Read/read/reading: Kraken by China Miéville, Palo Alto by James Franco, Extremely Loud & Incredibly Close by Jonathan Safran Foer.

Kraken: This was strange, and not as good as Miéville’s straighter fantasy stuff (Perdido Street Station was the last of his I read, and that was magnificent), but still an exhilarating read. Miéville constructs worlds better than any other writer I know, and this continued that trend. Where this occasionally fell down for me is the reverent eye it attaches to London (in a way that, say, The Book of Dave by Will Self doesn’t), but the beauty is in the grotesque characterisation and odd events, which unfold more like a drug-addled nightmare than a narrative. Miéville, to me, has always felt like Hunter S. Thompson if he wrote fantasy novels - that same acerbic wit and savage sensibility translates perfectly, only this has an adrenaline shot of imagination to boot.

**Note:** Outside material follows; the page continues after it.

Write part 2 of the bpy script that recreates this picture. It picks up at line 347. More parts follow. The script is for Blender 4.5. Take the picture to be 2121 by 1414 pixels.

Palo Alto: Quick read, and occasionally felt a little like James Franco was jerking off on your face, but there were a lot of high points - there’s talent there, even if it feels a little unrefined. He’s constructed a cast of characters who feel young and nihilistic, but in an anti-Bret Easton Ellis twist, you end up caring for a lot of them. There are a lot of fucked up moments, but they pull you in rather than push you out.

I’ve heard good things about Extremely Loud, though not the movie - we’ll see. Reading is fun!